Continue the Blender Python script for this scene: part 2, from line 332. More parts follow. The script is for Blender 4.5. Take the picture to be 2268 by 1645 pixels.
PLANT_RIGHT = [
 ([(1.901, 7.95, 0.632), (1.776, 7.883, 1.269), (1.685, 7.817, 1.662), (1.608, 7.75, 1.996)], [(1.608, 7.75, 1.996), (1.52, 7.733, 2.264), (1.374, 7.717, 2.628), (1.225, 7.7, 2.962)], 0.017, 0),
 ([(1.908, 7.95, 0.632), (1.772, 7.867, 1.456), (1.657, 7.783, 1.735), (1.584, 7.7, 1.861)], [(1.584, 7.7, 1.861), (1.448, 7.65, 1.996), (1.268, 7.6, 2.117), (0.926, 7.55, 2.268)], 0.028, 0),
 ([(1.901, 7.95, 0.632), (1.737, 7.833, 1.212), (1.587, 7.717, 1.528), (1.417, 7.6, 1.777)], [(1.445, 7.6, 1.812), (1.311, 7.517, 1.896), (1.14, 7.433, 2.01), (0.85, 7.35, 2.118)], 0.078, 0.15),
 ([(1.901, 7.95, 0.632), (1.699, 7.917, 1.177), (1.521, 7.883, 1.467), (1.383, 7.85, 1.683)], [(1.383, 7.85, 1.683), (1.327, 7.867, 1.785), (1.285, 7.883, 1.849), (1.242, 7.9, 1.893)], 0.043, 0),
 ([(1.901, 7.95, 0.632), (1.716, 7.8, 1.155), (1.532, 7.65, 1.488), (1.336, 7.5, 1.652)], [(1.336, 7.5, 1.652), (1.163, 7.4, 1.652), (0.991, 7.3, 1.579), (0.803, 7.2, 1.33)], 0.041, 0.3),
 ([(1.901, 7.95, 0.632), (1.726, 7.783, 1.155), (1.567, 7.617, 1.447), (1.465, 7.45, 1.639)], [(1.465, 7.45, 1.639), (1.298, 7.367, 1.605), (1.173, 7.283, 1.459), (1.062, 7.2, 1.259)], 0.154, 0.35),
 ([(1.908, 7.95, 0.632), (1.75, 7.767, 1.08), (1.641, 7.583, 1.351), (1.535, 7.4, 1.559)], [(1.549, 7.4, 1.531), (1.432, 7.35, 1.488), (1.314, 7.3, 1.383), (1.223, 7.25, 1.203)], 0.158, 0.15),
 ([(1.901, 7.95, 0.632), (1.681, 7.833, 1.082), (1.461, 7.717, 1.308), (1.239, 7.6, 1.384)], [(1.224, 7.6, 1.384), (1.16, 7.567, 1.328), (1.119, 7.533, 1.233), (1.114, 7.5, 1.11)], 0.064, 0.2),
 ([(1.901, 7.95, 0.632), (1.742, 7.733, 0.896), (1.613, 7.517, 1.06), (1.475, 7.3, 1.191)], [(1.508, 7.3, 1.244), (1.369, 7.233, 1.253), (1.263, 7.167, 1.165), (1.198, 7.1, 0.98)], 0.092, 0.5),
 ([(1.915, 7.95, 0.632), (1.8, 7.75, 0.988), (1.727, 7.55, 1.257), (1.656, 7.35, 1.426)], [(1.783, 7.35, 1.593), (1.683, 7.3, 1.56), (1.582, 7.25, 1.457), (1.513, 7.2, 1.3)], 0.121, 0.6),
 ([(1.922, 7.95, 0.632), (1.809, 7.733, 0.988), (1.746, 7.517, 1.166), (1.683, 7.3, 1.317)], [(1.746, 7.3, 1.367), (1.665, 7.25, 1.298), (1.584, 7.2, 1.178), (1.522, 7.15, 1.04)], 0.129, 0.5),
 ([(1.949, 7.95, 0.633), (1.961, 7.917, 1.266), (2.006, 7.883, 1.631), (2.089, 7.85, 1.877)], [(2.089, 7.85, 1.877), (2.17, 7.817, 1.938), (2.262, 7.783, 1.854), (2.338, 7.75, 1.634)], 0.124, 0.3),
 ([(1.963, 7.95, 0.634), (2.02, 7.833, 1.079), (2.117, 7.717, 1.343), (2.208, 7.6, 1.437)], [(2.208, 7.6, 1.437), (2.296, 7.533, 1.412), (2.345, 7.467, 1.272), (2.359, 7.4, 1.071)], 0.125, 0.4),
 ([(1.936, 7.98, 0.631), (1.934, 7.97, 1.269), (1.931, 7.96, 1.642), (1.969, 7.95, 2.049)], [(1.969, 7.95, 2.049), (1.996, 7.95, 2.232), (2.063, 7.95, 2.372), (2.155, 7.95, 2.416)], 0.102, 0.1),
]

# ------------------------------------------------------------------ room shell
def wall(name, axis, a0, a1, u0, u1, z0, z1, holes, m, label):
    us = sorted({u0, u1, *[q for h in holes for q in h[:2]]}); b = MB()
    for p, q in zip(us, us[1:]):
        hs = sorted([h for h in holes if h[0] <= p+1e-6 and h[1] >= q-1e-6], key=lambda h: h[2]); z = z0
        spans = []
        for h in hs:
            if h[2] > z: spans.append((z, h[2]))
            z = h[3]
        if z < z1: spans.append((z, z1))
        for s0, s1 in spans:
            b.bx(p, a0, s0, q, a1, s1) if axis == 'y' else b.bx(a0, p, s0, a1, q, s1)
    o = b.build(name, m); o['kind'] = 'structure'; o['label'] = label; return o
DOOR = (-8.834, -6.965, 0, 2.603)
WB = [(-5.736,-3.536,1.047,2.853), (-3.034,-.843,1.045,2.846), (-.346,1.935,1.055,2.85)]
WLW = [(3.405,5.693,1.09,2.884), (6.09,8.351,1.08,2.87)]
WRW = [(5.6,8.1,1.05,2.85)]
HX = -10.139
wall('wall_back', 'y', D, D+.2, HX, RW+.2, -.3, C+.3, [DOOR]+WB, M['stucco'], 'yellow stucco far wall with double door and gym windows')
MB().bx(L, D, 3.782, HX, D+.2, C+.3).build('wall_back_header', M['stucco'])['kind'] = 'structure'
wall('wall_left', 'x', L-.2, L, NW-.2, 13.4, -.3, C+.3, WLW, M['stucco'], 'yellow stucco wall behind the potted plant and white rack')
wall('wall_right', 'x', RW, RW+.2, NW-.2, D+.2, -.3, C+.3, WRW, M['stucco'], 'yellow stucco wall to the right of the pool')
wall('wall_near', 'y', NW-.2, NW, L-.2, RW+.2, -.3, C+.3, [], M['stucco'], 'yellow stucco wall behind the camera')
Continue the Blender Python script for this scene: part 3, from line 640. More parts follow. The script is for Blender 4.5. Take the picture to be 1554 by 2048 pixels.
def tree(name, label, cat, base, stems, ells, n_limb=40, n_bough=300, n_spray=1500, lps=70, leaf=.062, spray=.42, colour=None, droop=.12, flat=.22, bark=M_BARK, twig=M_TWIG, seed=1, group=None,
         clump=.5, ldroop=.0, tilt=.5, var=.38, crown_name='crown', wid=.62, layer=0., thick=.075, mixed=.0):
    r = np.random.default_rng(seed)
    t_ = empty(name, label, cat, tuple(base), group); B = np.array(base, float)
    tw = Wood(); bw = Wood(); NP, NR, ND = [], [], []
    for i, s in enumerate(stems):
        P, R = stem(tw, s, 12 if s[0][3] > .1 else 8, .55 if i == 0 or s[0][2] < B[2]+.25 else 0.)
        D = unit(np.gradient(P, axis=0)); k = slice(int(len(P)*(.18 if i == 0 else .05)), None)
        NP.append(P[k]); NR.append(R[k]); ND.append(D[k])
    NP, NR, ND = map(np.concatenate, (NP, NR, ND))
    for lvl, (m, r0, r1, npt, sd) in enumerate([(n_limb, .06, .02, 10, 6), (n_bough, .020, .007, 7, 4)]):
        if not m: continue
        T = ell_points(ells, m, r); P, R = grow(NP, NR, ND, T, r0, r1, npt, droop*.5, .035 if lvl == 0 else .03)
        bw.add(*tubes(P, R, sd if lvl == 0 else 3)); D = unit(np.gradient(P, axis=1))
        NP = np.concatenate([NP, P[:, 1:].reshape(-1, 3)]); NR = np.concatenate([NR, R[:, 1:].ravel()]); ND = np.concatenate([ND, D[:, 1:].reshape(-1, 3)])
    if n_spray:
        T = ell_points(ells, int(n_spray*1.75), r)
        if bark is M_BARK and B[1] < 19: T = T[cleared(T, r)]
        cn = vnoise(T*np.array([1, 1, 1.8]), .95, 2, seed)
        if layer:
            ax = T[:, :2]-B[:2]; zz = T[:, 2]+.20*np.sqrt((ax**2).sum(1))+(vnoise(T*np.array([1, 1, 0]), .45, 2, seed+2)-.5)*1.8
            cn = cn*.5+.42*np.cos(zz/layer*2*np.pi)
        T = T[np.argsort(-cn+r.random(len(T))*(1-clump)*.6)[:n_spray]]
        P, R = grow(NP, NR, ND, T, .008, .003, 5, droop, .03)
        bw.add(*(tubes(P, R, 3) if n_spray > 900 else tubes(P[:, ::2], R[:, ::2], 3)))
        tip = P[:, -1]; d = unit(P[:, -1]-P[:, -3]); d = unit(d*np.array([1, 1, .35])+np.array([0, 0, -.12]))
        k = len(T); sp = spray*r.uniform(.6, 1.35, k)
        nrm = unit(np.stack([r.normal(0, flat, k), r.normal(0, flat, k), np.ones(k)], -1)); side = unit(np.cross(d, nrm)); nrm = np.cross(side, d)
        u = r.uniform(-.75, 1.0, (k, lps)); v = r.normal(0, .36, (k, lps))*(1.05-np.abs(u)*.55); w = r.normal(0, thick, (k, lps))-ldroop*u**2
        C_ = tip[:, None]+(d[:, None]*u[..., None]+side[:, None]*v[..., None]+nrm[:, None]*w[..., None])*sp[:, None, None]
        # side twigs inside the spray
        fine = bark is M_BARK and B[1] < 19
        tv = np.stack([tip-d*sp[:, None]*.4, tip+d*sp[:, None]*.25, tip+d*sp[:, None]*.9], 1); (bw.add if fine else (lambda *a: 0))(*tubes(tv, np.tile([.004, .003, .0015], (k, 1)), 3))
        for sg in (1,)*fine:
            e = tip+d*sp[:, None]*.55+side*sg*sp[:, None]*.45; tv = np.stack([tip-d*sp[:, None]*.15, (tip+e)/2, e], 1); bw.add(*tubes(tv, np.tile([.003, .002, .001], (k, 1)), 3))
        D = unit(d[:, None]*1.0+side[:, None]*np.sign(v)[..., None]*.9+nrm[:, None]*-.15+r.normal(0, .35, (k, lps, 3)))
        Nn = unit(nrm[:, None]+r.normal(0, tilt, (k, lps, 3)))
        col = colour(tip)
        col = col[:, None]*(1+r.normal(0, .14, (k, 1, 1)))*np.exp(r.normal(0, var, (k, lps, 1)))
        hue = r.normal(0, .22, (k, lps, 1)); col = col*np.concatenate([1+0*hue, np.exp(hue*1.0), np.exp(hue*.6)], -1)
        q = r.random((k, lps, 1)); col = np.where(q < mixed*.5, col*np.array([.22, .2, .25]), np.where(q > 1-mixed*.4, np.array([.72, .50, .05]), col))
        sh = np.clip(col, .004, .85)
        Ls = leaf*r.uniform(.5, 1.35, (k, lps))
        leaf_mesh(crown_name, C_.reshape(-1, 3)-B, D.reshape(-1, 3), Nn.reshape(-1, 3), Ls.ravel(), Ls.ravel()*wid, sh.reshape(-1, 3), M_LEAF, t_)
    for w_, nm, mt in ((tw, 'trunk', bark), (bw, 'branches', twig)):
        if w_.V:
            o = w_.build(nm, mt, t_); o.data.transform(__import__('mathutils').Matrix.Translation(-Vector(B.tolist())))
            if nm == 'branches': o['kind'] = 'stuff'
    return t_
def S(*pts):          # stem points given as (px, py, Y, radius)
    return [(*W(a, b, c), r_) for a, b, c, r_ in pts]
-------
### TO BE DONE
Identify each line in the records above containing the word "picture"; copy those lines.

### SOLUTION BELOW
Continue the Blender Python script for this scene: part 2, from line 332. More parts follow. The script is for Blender 4.5. Take the picture to be 2268 by 1645 pixels.
Continue the Blender Python script for this scene: part 3, from line 640. More parts follow. The script is for Blender 4.5. Take the picture to be 1554 by 2048 pixels.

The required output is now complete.